College – Issue 36

CHAPEL Jesus was an Anglican and you can be too

With a title like that Chaplain Rev. Bosco Peters was bound to grab attention for the year's first Centre for Ethics & Spirituality event. On Thursdsay 14 March, about 60 people were taken on a fascinating journey through history, including Church and Christian history. Bosco said we all viewed such history through certain lenses and with various forms of prejudice. Much of the history of Christianity into Asia was either forgotten or neglected, he said, reminding us that while most of us know that around 800AD Charlemagne was Holy Roman Emperor, we don’t hear much about Timothy of Seleucia (a town now destroyed in Iraq) who at the very same time was the Patriarch Catholicos overseeing a similarly large number of Christians – but in the East. “What was the largest church building in 1450?” Bosco asked.

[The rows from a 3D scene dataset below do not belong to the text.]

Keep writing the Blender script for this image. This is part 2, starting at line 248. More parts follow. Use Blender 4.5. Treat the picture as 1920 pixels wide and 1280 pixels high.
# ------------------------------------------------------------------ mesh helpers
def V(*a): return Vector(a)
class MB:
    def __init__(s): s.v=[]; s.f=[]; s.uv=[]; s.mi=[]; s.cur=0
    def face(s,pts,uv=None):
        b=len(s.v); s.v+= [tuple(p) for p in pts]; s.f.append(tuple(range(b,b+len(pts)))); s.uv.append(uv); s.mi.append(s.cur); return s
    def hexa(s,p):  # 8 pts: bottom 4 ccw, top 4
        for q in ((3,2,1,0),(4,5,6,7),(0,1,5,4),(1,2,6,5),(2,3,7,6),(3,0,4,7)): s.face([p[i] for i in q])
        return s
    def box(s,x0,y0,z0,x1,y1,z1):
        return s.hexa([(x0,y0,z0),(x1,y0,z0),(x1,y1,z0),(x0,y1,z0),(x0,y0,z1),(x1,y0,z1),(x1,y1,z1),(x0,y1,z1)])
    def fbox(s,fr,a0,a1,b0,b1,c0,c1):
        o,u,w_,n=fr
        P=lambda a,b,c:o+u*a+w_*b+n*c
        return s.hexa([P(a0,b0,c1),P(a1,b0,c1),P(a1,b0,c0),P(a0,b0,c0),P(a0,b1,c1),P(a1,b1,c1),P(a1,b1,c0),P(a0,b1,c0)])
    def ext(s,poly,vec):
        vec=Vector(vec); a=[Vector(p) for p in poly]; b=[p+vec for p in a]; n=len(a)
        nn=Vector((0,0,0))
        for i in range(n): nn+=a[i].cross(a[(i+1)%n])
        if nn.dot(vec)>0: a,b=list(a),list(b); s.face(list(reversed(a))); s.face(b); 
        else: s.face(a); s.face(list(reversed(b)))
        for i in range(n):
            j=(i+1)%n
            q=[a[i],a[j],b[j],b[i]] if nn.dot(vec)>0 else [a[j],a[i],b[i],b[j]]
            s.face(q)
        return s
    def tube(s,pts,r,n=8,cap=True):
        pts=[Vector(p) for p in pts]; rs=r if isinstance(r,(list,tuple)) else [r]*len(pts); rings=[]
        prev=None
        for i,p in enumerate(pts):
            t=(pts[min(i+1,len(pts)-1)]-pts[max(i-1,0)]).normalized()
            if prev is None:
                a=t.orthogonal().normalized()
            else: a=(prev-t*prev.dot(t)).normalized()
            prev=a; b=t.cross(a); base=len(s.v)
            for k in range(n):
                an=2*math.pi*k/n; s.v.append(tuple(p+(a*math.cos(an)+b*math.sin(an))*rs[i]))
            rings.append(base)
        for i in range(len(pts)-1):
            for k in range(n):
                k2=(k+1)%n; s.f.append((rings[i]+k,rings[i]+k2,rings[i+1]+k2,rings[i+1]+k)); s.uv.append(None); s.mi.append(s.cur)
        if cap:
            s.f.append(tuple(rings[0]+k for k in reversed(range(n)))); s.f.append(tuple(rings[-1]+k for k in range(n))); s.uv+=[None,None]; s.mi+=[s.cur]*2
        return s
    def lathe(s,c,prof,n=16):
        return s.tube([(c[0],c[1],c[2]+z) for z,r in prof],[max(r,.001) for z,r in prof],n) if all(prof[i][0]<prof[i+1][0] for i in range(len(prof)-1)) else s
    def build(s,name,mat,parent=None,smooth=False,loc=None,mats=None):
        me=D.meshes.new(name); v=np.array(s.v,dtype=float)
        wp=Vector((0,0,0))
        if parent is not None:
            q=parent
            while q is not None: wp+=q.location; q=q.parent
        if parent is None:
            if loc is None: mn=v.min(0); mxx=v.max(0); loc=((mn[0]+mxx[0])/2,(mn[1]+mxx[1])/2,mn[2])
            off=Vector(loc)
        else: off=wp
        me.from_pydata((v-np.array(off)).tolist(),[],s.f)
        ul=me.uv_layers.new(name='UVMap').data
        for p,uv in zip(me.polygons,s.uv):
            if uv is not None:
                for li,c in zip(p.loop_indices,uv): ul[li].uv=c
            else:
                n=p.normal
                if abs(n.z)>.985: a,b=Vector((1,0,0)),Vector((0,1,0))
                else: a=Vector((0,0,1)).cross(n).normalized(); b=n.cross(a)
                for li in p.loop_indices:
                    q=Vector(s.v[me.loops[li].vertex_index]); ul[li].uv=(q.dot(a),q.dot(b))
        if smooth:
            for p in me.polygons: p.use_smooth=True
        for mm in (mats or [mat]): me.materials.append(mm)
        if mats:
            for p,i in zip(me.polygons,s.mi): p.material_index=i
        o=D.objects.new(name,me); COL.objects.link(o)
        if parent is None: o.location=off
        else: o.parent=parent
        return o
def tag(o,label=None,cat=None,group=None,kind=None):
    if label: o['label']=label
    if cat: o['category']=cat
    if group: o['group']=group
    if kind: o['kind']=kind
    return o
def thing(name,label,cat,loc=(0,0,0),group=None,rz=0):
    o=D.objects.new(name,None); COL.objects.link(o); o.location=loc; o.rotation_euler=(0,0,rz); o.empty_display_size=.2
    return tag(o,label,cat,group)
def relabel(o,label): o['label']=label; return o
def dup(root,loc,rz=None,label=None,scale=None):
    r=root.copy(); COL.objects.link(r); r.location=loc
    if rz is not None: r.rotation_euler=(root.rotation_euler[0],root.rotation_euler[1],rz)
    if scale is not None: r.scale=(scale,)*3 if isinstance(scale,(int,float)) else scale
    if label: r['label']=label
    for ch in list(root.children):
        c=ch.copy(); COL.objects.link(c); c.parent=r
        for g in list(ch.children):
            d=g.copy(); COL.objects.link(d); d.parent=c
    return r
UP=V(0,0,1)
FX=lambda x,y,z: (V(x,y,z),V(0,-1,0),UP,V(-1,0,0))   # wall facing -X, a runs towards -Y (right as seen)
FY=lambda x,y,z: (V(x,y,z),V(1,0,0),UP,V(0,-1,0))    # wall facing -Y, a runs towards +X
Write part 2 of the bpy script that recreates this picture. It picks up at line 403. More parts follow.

The St Peter’s Basilica, in Rome had yet to be built, the largest church building at that time was Hagia Sophia in what we now call Istanbul, he told his audience. Dispelling other myths, he said St Augustine did not bring Christianity to England. “It had been there from about the 1st century in the Celtic form that centred around monasteries. Constantine changed Christianity

from a persecuted sect to an official religion, and when he moved the Roman capital to Byzantium, the power vacuum in Rome meant the cloak of the Emperor fell on to the shoulders of the Bishop of Rome.” While the empire may have fallen in the West – it didn’t in the East, he said. “In the West, monasticism, following the Rule of St Benedict, kept learning alive. That our school looks like a monastery is no accident” Anglicanism owes a lot to Henry VIII, who sought an annulment after having received exceptional permission to marry his brother’s wife, Catherine of Aragon. They did not have a son, but Catherine

did not want to lose her position, and her nephew, Charles V, Holy Roman Emperor, controlled the Pope – and he certainly would not grant the annulment. “The solution,” said Bosco, “was the divine right of Kings (a strong concept since Emperor Constantine), which led to the King’s leadership of the church in his land.” The roller-coaster of changes that occurred meant Anglicanism was born – or, as Bosco said, “a ‘both/ and’ church. Protestant software running on Catholic hardware.”